We take for granted that computers use binary: to represent numbers, letters, or more complicated things like music and pictures…any kind of information. That was something Ada Lovelace realised very early on. Binary wasn’t invented for computers though. Its first modern use as a way to represent letters was actually invented in the first half of the 19th century. It is still used today: Braille.

Braille is named after its inventor, Louis Braille. He was born 6 years before Ada though they probably never met as he lived in France. He was blinded as a child in an accident and invented the first version of Braille when he was only 15 in 1824 as a way for blind people to read. What he came up with was a representation for letters that a blind person could read by touch.

Choosing a representation for the job is one of the most important parts of computational thinking. It really just means deciding how information is going to be recorded. Binary gives ways of representing any kind of information that is easy for computers to process. The idea is just that you create codes to represent things made up of only two different characters: 1 and 0. For example, you might decide that the binary for the letter ‘p’ was: 01110000. For the letter ‘c’ on the other hand you might use the code, 01100011. The capital letters, ‘P’ and ‘C’ would have completely different codes again. This is a good representation for computers to use as the 1’s and 0’s can themselves be represented by high and low voltages in electrical circuits, or switches being on or off.

He was inspired by an earlier ‘Night Writing’ system developed by Charles Barbier to allow French soldiers in the 1800s to read military messages without using a lamp (which gave away their position, putting them at risk).

The first representation Louis Braille chose wasn’t great though. It had dots, dashes and blanks – a three symbol code rather than the two of binary. It was hard to tell the difference between the dots and dashes by touch, so in 1837 he changed the representation – switching to a code of dots and blanks.

He had invented the first modern
form of writing based on binary.

Braille works in the same way as modern binary representations for letters. It uses collections of raised dots (1s) and no dots (0s) to represent them. Each gives a bit of information in computer science terms. To make the bits easier to touch they’re grouped into pairs. To represent all the letters of the alphabet (and more) you just need 3 pairs as that gives 64 distinct patterns. Modern Braille actually has an extra row of dots giving 256 dot/no dot combinations in the 8 positions so that many other special characters can be represented. Representing characters using 8 bits in this way is exactly the equivalent of the computer byte.
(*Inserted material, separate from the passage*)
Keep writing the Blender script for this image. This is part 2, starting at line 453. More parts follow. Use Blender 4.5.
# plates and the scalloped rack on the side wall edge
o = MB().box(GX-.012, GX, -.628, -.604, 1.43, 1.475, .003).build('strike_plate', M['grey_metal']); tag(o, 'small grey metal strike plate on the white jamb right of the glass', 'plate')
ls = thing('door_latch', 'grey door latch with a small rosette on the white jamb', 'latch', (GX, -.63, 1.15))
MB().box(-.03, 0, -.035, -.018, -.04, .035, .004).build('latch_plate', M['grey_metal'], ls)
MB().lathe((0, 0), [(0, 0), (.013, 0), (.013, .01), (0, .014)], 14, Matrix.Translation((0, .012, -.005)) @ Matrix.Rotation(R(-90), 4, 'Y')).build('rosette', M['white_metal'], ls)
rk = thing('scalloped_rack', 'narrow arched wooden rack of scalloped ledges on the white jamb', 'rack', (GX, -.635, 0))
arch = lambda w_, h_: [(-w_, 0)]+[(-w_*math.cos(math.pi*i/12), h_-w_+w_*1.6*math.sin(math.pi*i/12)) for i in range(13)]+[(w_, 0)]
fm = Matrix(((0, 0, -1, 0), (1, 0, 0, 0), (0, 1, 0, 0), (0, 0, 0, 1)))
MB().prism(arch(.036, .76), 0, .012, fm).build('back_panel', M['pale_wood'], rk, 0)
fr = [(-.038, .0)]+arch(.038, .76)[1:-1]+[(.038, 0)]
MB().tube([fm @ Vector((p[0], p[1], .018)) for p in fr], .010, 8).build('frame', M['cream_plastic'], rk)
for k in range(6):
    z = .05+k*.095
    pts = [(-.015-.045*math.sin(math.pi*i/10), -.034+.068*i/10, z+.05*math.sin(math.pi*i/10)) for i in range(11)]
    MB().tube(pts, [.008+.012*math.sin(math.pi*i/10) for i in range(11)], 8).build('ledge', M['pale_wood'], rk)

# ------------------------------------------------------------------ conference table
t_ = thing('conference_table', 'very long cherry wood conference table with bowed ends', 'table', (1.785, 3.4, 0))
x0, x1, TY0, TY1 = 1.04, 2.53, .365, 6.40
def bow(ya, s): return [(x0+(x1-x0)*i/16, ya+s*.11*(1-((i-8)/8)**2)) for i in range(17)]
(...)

Modern computers use a standardised code, called Unicode. It gives an agreed code for referring to the characters in pretty well every language ever invented including Klingon! There is also a Unicode representation for Braille using a different code to Braille itself. It is used to allow letters to be displayed as Braille on computers! Because all computers using Unicode agree on the representations of all the different alphabets, characters and symbols they use, they can more easily work together. Agreeing the code means that it is easy to move data from one program to another.

The 1830s were an exciting time to be a computer scientist! This was around the time Charles Babbage met Ada Lovelace and they started to work together on the analytical engine. The ideas that formed the foundation of computer science must have been in the air, or at least in the Victorian smog.